Fitwel is a certification system that focuses on improving health and productivity outcomes in buildings. It evaluates structures based on their design and operational strategies and is suitable for buildings of all sizes, locations, and construction years.



Issued by the Institute for Sustainable Infrastructure, Envision certification requires approval from the Envision Sustainability Professional (ENV SP). To become an ENV SP, individuals must undergo training and pass an exam conducted by the Institute.


EDGE (Excellence in Design for Greater Efficiencies)

Developed for emerging markets by IFC, a member of the World Bank Group, EDGE is a green building certification system that utilizes software to optimize building designs. To qualify for certification, a building must achieve a minimum of 20% savings in energy, water, and buried energy in materials. The software uses local costs and climate data to provide realistic and project-specific results.


GSTC (Global Sustainable Tourism Council) 

The Global Sustainable Tourism Council (GSTC) is an international organization established to promote sustainable tourism practices worldwide. It provides a common understanding of sustainable tourism and helps destinations, organizations, and businesses achieve sustainability goals. GSTC criteria are organized around four main topics: sustainable management, social and economic, cultural, and environmental. The GSTC Destination Criteria is the minimum level that any tourism destination should aim to achieve. By utilizing the GSTC criteria, destinations, organizations, and businesses can contribute to the long-term viability of tourism while promoting sustainable development and preserving local cultures, communities, and environments.


Passive House

Passive House is a voluntary standard for energy efficiency in buildings that results in low-energy structures with reduced ecological footprints. The standard, developed in Germany, prioritizes thermal insulation, air tightness, thermal bridge-free design, high-efficiency windows, and ventilation with heat recovery, leading to energy savings of up to 90% compared to traditional buildings.

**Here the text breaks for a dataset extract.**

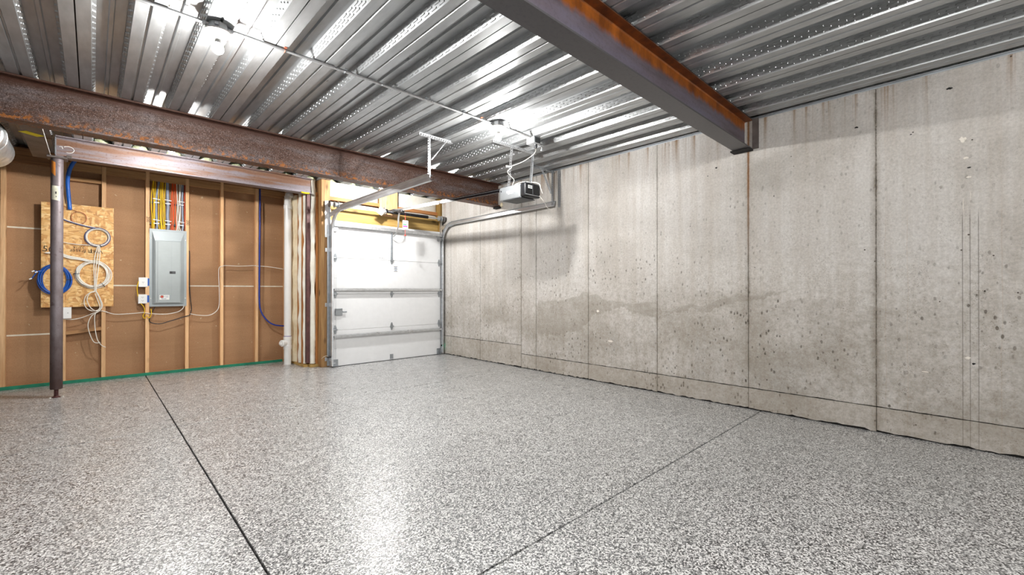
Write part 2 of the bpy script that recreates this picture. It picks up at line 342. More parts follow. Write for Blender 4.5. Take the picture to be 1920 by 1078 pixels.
# foam
g = G('spray_foam', .75, spec=.3); g.b.inputs['Subsurface Weight'].default_value = .0
c = g.ramp(g.noise(4, 5, .6), [(.3, s2l((214, 190, 150))), (.6, s2l((238, 226, 198)))]); g.base(c); g.bump(g.noise(16, 6, .65), .5, .008); M['foam'] = g.m
g = G('white_foam', .8, spec=.2); g.base(g.ramp(g.noise(5, 5), [(.3, s2l((226, 220, 202))), (.65, s2l((246, 244, 234)))])); g.bump(g.noise(12, 6, .65), .45, .01); M['foam_white'] = g.m
g = G('pale_batt', .9, spec=.1); g.base(g.ramp(g.noise(14, 6, .7), [(.3, s2l((120, 122, 92))), (.5, s2l((206, 212, 176))), (.7, s2l((244, 246, 226)))])); g.bump(g.noise(30, 6, .8), 1, .01); M['batt'] = g.m
plain('door_white', (232, 233, 234), .38, var=.02); plain('porcelain', (244, 244, 242), .25, coat=.5, var=.02)
plain('pvc_white', (236, 236, 234), .3, var=.02); plain('plastic_white', (238, 238, 236), .4, var=.02)
plain('cable_white', (236, 232, 222), .5, var=.04); plain('cable_yellow', (236, 192, 22), .45, var=.08); plain('cable_grey', (138, 148, 168), .45, var=.1)
plain('cable_orange', (226, 88, 28), .45, var=.08); plain('cable_black', (30, 30, 34), .45); plain('cable_blue', (10, 84, 176), .4, var=.1)
plain('pipe_blue', (28, 56, 150), .35); plain('pipe_blue_bright', (24, 96, 190), .35); plain('cable_red', (206, 62, 34), .5); plain('cable_navy', (70, 84, 138), .4)
plain('copper', (178, 98, 72), .35, .6); plain('tape_green', (20, 122, 92), .5, var=.2); plain('tape_white', (216, 208, 190), .6)
plain('panel_grey', (158, 166, 168), .42, .15, var=.03); plain('panel_door', (164, 171, 171), .4, .15, var=.03); plain('box_blue', (20, 80, 170), .5)
plain('black_plastic', (26, 27, 30), .4); plain('black_gloss', (14, 15, 18), .12); plain('opener_grey', (154, 158, 161), .35, .3, var=.03)
plain('opener_dark', (70, 72, 74), .5); plain('lens_white', (224, 226, 226), .3, var=.03); plain('ink', (52, 38, 26), .8); plain('ink_black', (36, 36, 38), .7)
plain('paper', (238, 238, 234), .7, var=.02); plain('label_old', (206, 204, 184), .7, var=.15); plain('paint_yellow', (222, 204, 24), .6); plain('paint_orange', (232, 146, 62), .6)
plain('chalk', (226, 226, 222), .9); plain('rope_red', (206, 74, 58), .6); plain('magenta', (208, 56, 168), .6); plain('green_ink', (30, 150, 110), .6)
plain('spring_black', (50, 50, 54), .4, .6); plain('strut_shadow', (120, 124, 124), .4, .6); plain('caulk', (206, 202, 192), .8); plain('purple_primer', (110, 90, 160), .5)
plain('wall_paint_grey', (176, 172, 166), .85); plain('brick_tan', (150, 110, 80), .8); plain('plaster', (232, 226, 216), .9)
g = G('foil_duct', .3, .85); g.base(g.ramp(g.noise(9, 4), [(.3, s2l((190, 194, 196))), (.7, s2l((236, 238, 238)))])); g.bump(g.vor(16), .6, .01); M['foil'] = g.m
def emit(name, col, k):
    g = G(name); g.b.inputs['Emission Color'].default_value = (*col, 1); g.b.inputs['Emission Strength'].default_value = k; g.b.inputs['Base Color'].default_value = (1, 1, 1, 1); g.m.cycles.emission_sampling = 'NONE'; M[name] = g.m
emit('bulb_glow', (1.0, .985, .96), 40); emit('led_green', (.05, 1, .6), 8)

# ================================================================== SETTING
XW, ZC = 4.60, 2.80
# floor: slab pieces with saw-cut control joints between them
fl = MB().box((-6, -5, -.2), (5.0, 8.2, -.022)).build('floor', M['groove_black']); tag(fl, kind='structure')
xs = [-6, .518, 4.66]; ys = [-5, 1.37, 4.59, 7.74]
jg = .0045
for i in range(2):
    for j in range(3):
        b = MB().box((xs[i]+jg, ys[j]+jg, -.022), (xs[i+1]-jg, ys[j+1]-jg, 0), .002)
        b.build('floor_slab', M['floor'], fl)
# concrete wall of form-cast panels
wr = MB().box((XW+.014, -5, -.05), (XW+.26, 8.0, ZC-.012)).build('wall_right', M['groove_black']); tag(wr, kind='structure')
def panel(name, y0, y1, z0, z1, m, seed, rag=0):
    """a cast face with uneven edges; a ragged lower edge where asked"""
    rnd = random.Random(seed); b = MB(); n = 26; N = []
    for i in range(n+1):
        t = y0+(y1-y0)*i/n
        N.append((t, z0+(rnd.random()*rag if rag else 0), z1-(rnd.random()*.003)))
    e = .0015+rnd.random()*.0025
    yy = [y0+e]+[q[0] for q in N[1:-1]]+[y1-e]
    vs = []; fs = []
    for (t, a, c), y in zip(N, yy):
        ed = .003 if (t == y0 or t == y1) else 0
        vs += [(XW+ed, y, a+.002), (XW+ed, y, c), (XW+.014, y, a), (XW+.014, y, c)]
    for i in range(n):
        k = i*4; fs += [(k, k+1, k+5, k+4), (k+1, k+3, k+7, k+5), (k, k+4, k+6, k+2)]
    k = n*4; fs += [(0, 2, 3, 1), (k, k+1, k+3, k+2)]
    b.add(vs, fs); return b.build(name, m, wr)
PY = [7.9, 6.35, 5.541, 4.589, 4.287, 3.372, 2.426, 1.477, .519, -.44, -1.4, -2.35, -3.3, -4.9]
for i in range(len(PY)-1):
    y1, y0 = PY[i], PY[i+1]; zc = .332 if y0 > 4.5 else .205
    panel('concrete_panel', y0, y1, zc+.002, ZC-.004, M['concrete'], i, .004)
    panel('footing_band', y0, y1, .004, zc-.001, M['concrete_footing'], 50+i, .016)
# crumbly concrete fins squeezed out along the two nearest joints
for yj, zs in ((.519, (.3, 2.7)), (1.477, (.25, 2.2))):
    b = MB(); z = zs[0]; rnd = random.Random(int(yj*100))
    while z < zs[1]:
        h = .006+rnd.random()*.02
        if noise.noise((yj, z*2.2, 0)) > -.15:
            y = yj+rnd.uniform(-.006, .006); r = .0015+rnd.random()*.0035
            b.add([(XW-.0005, y-r, z), (XW-.0005, y+r, z), (XW-.0005, y, z+h), (XW-.0005-r*.9, y, z+h*.4)], [(0, 1, 3), (1, 2, 3), (2, 0, 3)])
        z += h*.7
    o = b.build('concrete_fin', M['concrete_footing'], wr); o['kind'] = 'stuff'
# smears of patching plaster and small holes
for (px, py, wd, ht, sd) in ((1805, 262, .045, .05, 1), (1811, 296, .028, .02, 2), (1816, 332, .03, .012, 3), (1806, 384, .006, .11, 8), (1820, 366, .004, .08, 9), (1121, 583, .05, .03, 4), (1145, 640, .08, .03, 5), (1815, 671, .03, .02, 6), (1735, 697, .05, .01, 7)):
    p = at(px, py, 'x', XW); rnd = random.Random(sd); n = 14
    vs = [(XW-.002, p.y+math.cos(2*PI*k/n)*wd/2*rnd.uniform(.5, 1.2), p.z+math.sin(2*PI*k/n)*ht/2*rnd.uniform(.5, 1.2)) for k in range(n)]
    vs += [(XW+.0005, v[1], v[2]) for v in vs]
    MB().add(vs, [tuple(range(n))]+[(k, (k+1) % n, n+(k+1) % n, n+k) for k in range(n)]).build('plaster_patch', M['plaster'], wr)
for (px, py, r, sd) in ((1343, 315, .013, 1), (1327, 330, .006, 2), (1818, 314, .01, 3), (1606, 239, .012, 4), (1712, 248, .006, 5), (1708, 252, .006, 6), (1780, 166, .014, 7), (1826, 682, .012, 8)):
    p = at(px, py, 'x', XW); rnd = random.Random(sd+20); n = 9
    vs = [(XW-.0012, p.y+math.cos(2*PI*k/n)*r*rnd.uniform(.6, 1.5), p.z+math.sin(2*PI*k/n)*r*.6*rnd.uniform(.6, 1.3)) for k in range(n)]
    vs += [(XW+.0005, v[1], v[2]) for v in vs]
    MB().add(vs, [tuple(range(n))]+[(k, (k+1) % n, n+(k+1) % n, n+k) for k in range(n)]).build('void_hole', M['groove_black'], wr)
# seat angle under the deck along the concrete wall
b = MB(); b.box((XW-.035, -4.9, ZC-.003), (XW+.014, 7.8, ZC+.001)); b.box((XW-.004, -4.9, ZC-.012), (XW-.001, 7.8, ZC)); 
b.build('trim_1', M['galv_dark'])['kind'] = 'structure'
# walls out of view
o = MB().box((-6.2, -5, 0), (-6, 8, 2.9)).build('wall_left', M['wall_paint_grey']); tag(o, kind='structure')
o = MB().box((-6, -5.2, 0), (4.9, -5, 2.9)).build('wall_near', M['wall_paint_grey']); tag(o, kind='structure')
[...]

GSAS (Global Sustainability Assessment System)

Developed in 2007 by the Gulf Organization for Research and Development in collaboration with the TC Chan Center at the University of Pennsylvania and other specialists, GSAS is the first integrated performance-based system in the Middle East and North Africa region. It evaluates buildings and infrastructure based on their energy and water consumption and indoor performance, contributing to improved quality, maintenance requirements, and longevity.



Parksmart is a certification program that evaluates and recognizes the world's most innovative and sustainable parking structures. It is developed by the Green Business Certification Inc. (GBCI) and the International Parking Institute (IPI). The program focuses on the environmental and operational aspects of parking facilities and evaluates them in categories such as sustainable mobility, energy efficiency, water conservation, materials and waste management, and innovation. Parksmart-certified structures aim to reduce their carbon footprint and minimize their impact on the environment while improving the user experience and maximizing operational efficiency. 



PEER (Performance and Energy Efficient Rating) is a certification system for evaluating and certifying the performance and energy efficiency of electrical power systems in commercial and industrial buildings. Developed by the National Renewable Energy Laboratory (NREL), PEER evaluates electrical power systems based on multiple performance metrics, including energy efficiency, reliability, and resiliency. The PEER rating system provides a comprehensive evaluation of the electrical power system, from the generation source to the distribution system. Buildings with PEER-certified electrical power systems can demonstrate their commitment to sustainability and energy efficiency, and receive recognition for their efforts. PEER certification can help buildings to reduce energy consumption, improve energy management, and increase the reliability of the electrical power system.